AKP’nin kuruluşundan bu yana geldiği aşamada artık kendi eliti ve seçkinleri olduğunu belirten Yetkin, “Bilal Erdoğan’ın mezun olduğu Kartal İmam Hatip Lisesi, hükümet kontrolündeki şirketlerin yönetim kadroları için, Avrupa Birliğine seyahat etmek için gerekli vize değerinde. Devlet yönetimindeyse Siyaset, Ekonomi ve Toplum Araştırmaları (SETA) Vakfının ağırlığı giderek artıyor. SETA ve Kartal İmam Hatip gibi ekosistemler Türkiye’nin AK Parti döneminde kabuk değiştiren yeni yönetim seçkinlerini oluşturuyor” değerlendirmesinde bulundu.

‘ONA VERME, BANA VER KOKUSU’

Gazeteci Metin Cihan’ın AKP’ye yakın SETA’nın Avrupa Birliği’nden (AB) aldığı fonları ortaya çıkardığı haberi hatırlatan Yetkin, şunları söyledi:

“Üç yıl önce bir yazıda sorduğum iki sorunun yanıtını buldum. Yazıyı 2021 yılında İletişim başkanı Altun’un Türkiye’de çalışan uluslararası basını ki yabancı basın faaliyetini ‘Beşinci kol’ yani casusluk kuşkusuyla dillendirmesi üzerine yazmıştım. Yazı SETA’nın 2019 yılında “Uluslararası medya Kuruluşlarının Türkiye Uzantıları’ raporuyla başlatılan Türkiye’ye akan Avrupa Birliği fonları tartışmalarının yeniden alevlenmesini konu alıyordu. (*) Şu iki soruyu sormuştum: ‘Biraz ‘Hani bana?’ kokusu almıyor musunuz burada? Hatta ‘Ona verme, bana ver’ kokusu?”

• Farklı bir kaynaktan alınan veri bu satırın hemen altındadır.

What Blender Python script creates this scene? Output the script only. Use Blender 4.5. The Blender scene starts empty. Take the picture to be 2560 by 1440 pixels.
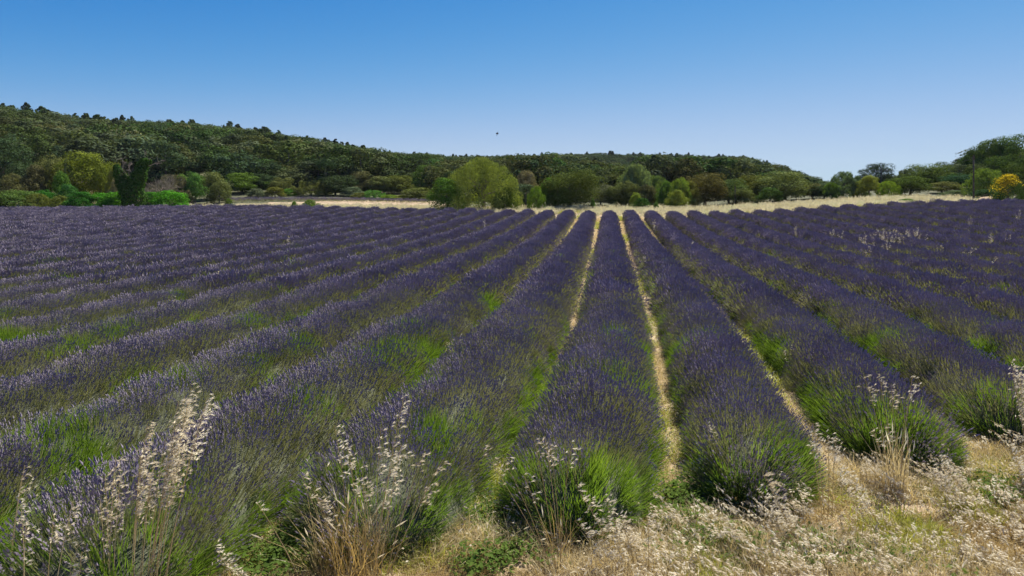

‘BAŞKENT KULİSİNDEN BİR FISILTI’

Murat Yetkin kendi kişisel blogunda kaleme aldığı yazısına şöyle devam etti:

“Kendilerine “Beyaz Türk” denmesinden pek hoşlanan eski Türkiye seçkinleri hiçbir zaman AK Parti elitleri kadar birbirlerini kayıran, gözeten konumda olamadılar. Yeni Türk seçkinleri dışarıdan en küçük hamlede birbirlerine kenetleniyorlar. Dışarıdan derken buna AK Parti’nin seçilmişlerini de katmak gerekiyor.

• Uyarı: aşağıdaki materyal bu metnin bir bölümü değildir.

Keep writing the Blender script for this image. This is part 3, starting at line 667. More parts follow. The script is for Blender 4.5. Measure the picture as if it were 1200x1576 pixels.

Örneğin, gerçi onlar da atanmış ama, belki bir-ikisi hariç hiçbir bakanın, bir-ikisi hariç hiçbir AK Parti yöneticisinin, milletvekilinin, hiçbir yüksek yargı kurumu başkanının gücünü Cumhurbaşkanlığı İdari İşler Başkanı Metin Kıratlı, İletişim Başkanı Altun, Cumhurbaşkanı Özel Kalemi Hasan Doğan veya Hukuk Başdanışmanı Mehmet Uçum’la kıyaslamak isteyeceğini sanmıyorum.
Baksanıza Uçum yargıya müdahil olma çıkışlarını Anayasa değişiklik çalışmalarında parti temaslarını üstelenen TBMM Başkanı Numan Kurtulmuş’a “Fikir tekeli” uyarısıyla yasama alanına genişletti.

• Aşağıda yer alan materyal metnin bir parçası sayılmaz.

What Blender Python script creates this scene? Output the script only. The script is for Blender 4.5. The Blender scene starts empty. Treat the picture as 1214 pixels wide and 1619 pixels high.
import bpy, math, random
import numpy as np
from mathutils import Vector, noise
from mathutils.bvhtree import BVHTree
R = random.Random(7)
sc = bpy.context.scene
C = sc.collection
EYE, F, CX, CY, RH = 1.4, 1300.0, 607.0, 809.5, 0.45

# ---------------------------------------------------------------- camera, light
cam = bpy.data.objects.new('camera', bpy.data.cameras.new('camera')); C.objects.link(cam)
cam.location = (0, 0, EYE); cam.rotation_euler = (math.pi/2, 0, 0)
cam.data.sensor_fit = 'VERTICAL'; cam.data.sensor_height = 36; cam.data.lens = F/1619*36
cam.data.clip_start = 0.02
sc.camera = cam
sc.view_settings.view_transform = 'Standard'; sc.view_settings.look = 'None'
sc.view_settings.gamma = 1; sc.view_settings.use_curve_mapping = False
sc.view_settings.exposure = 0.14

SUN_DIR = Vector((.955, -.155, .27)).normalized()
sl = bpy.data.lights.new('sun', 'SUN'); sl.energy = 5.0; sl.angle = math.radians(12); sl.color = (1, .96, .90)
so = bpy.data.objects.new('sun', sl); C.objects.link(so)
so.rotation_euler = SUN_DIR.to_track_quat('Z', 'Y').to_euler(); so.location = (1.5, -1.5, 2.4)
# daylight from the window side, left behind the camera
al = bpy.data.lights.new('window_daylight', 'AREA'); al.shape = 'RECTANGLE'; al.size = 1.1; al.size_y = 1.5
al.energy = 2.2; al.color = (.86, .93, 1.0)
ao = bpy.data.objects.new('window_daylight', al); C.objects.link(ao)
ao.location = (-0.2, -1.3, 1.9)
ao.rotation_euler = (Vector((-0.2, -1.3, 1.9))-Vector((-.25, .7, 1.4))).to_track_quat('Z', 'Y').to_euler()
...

Konu açılmışken Başkent kulisinden bir fısıltıyla bitireyim: Önceki Merkez Bankası Başkanı Hafize Gaye Erkan’ın -hiç değilse- büyükelçi atanma gayretlerinden sonra, milletvekilliği trenini yakalayamayan bazı medya vitrinlerinin -hiç değilse- büyükelçi olma arzuları açığa çıkmış, hatta bazı önemli Erdoğan muhaliflerinin bile. Neden olmasın, değil mi?”